Die „Fast-Premieren“ boten dem Künstler Gelegenheit, damit zu kokettieren, dass er im Herbst des Lebens angekommen ist. „In unserem Alter kann man doch keine Stücke mehr einstudieren“, sollen Christoph Eschenbach und Valerie Gergiev, mit denen Frantz befreundet ist, ihm entgegengehalten haben. Doch darauf zu verzichten, wäre dem 77-Jährigen zu langweilig – zum Glück für sein Publikum.
Ex-Oberbürgermeister unter den Besuchern
Die Besucher in der Harpstedter Christuskirche zeigten sich nach dem mehr als zweistündigen Konzert absolut begeistert.

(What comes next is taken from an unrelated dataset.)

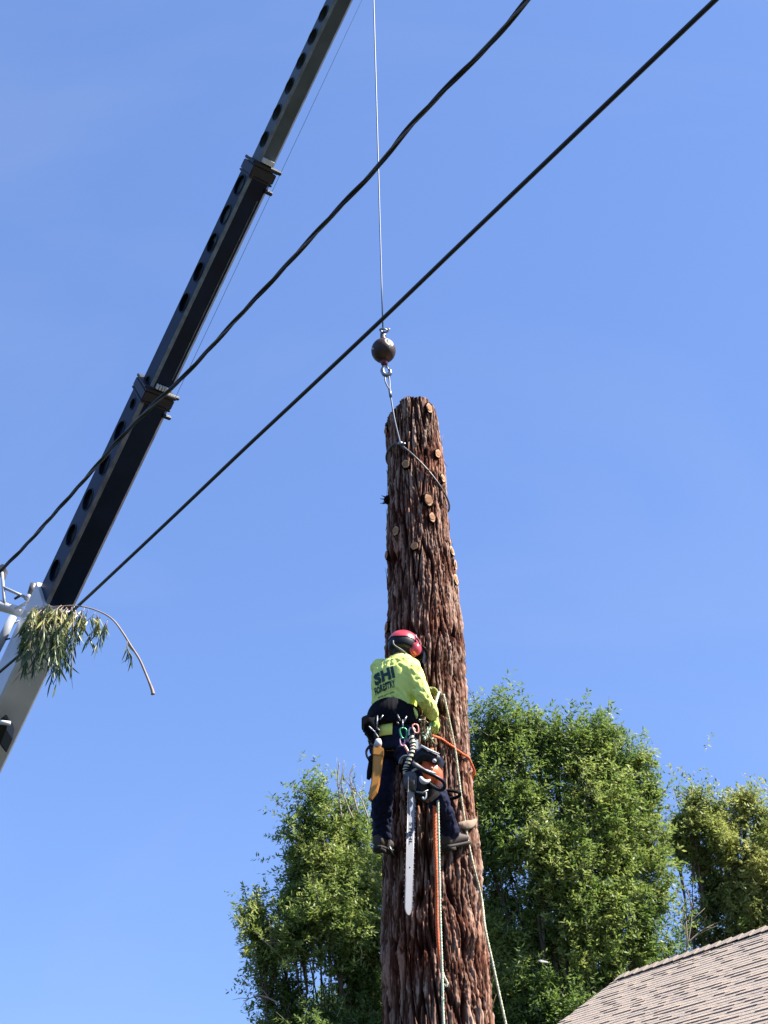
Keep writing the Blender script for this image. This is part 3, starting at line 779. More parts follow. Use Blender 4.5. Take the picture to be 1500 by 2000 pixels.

Sie verabschiedeten den Künstler nach drei Zugaben stehend applaudierend.
Der evangelischen Kirchengemeinde Harpstedt ist dafür zu danken, dass sie in dieser Zeit ein solches Konzert auf die Beine stellen konnte.“
Dieter Holzapfel, Ehrenpräsident des DRK-Landesverbandes Oldenburg und prominenter Zuhörer, brachte es im Nachhinein auf den Punkt: „Justus Frantz hat wieder einmal bewiesen, dass er nicht nur ein großer Musiker ist, sondern auch die Fähigkeit besitzt, Menschen mit seiner Passion zu packen. Kaum ein Pianist unserer Zeit spielt Mozart so schön wie er. Die A-Dur Sonate gelang deswegen auch besonders gut. Hier spürt der Zuhörer geradezu eine Seelenverwandtschaft. Justus Frantz ist ein Musiker, der sich die Musik mit dem Verstand erschließt, sie aber mit dem Herzen spielt. Es war ein inspirierender Klavierabend. Der evangelischen Kirchengemeinde Harpstedt ist dafür zu danken, dass sie in dieser Zeit ein solches Konzert auf die Beine stellen konnte“, resümierte der ehemalige Oldenburger Oberbürgermeister.